Description of the task:
Starting with the first line of the listing, quote each line exactly until and including the one with "return MB().box(-w /", leaving pictures out.

..........

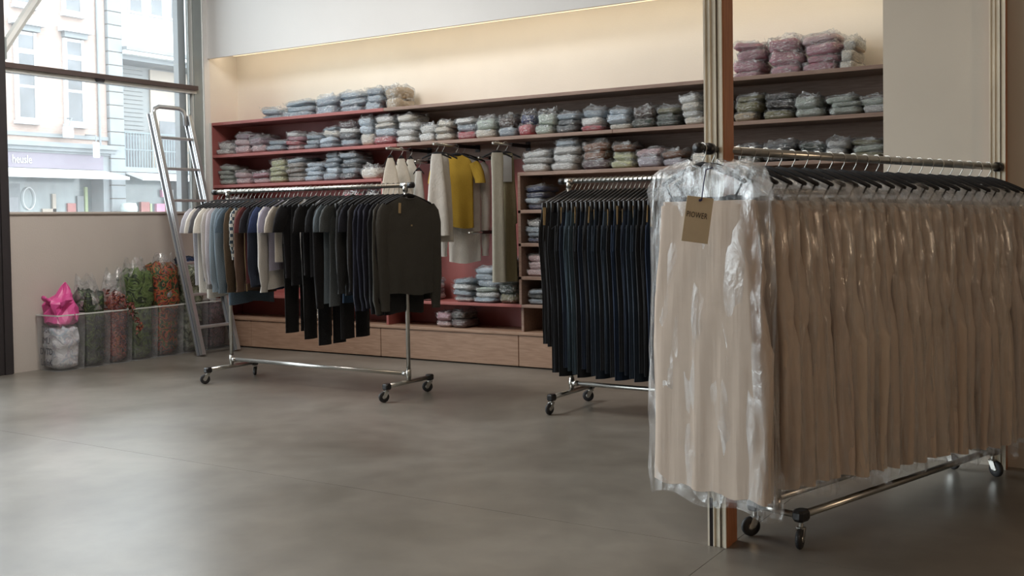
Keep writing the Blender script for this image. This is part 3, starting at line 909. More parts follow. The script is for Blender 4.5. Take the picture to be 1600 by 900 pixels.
def card_mesh(w, h, name='tag', m='tagcard'):
    return MB().box(-w / 2, w / 2, -.0012, .0012, -h, 0, .001).mesh(name, M[m])


def hang(name, gname, gm, color, loc, rz, label, cat, group, hm=None, hk=None, hanger=True):
    t = empty(name, loc, label, cat, group, rz)
    g = link(gname, gm, t)
    g.color = (*color, 1)
    if hanger: add_hanger(t, hm, hk)
    return t


# ================================================================ rolling racks
def caster(parent, x, y, z, ang):
    c = MB()
    c.lathe([(0, 0), (.009, 0), (.009, -.014), (.020, -.016), (.020, -.022), (0, -.022)], (0, 0, 1), (0, 0, 0), 12)
    for s in (-1, 1):
        c.loft([[(s * .015 - .0015, -.016, -.02), (s * .015 + .0015, -.016, -.02), (s * .015 + .0015, .016, -.02), (s * .015 - .0015, .016, -.02)],
                [(s * .015 - .0015, .006, -.062), (s * .015 + .0015, .006, -.062), (s * .015 + .0015, .034, -.062), (s * .015 - .0015, .034, -.062)]], True, (True, True))
    o = c.build('caster', M['chrome'], parent, False, (x, y, z), (0, 0, ang))
    w = MB().lathe([(0, -.011), (.020, -.012), (.034, -.011), (.039, -.006), (.040, 0), (.039, .006), (.034, .011), (.020, .012), (0, .011)], (1, 0, 0), (0, .02, -.058), 22)
    w.build('wheel', M['rubber'], o, True)
    MB().lathe([(0, -.0135), (.013, -.0135), (.015, -.011), (.015, .011), (.013, .0135), (0, .0135)], (1, 0, 0), (0, .02, -.058), 12).build('hub', M['chrome'], o, True)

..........

Expected answer:
Keep writing the Blender script for this image. This is part 3, starting at line 909. More parts follow. The script is for Blender 4.5. Take the picture to be 1600 by 900 pixels.
def card_mesh(w, h, name='tag', m='tagcard'):
    return MB().box(-w / 2, w / 2, -.0012, .0012, -h, 0, .001).mesh(name, M[m])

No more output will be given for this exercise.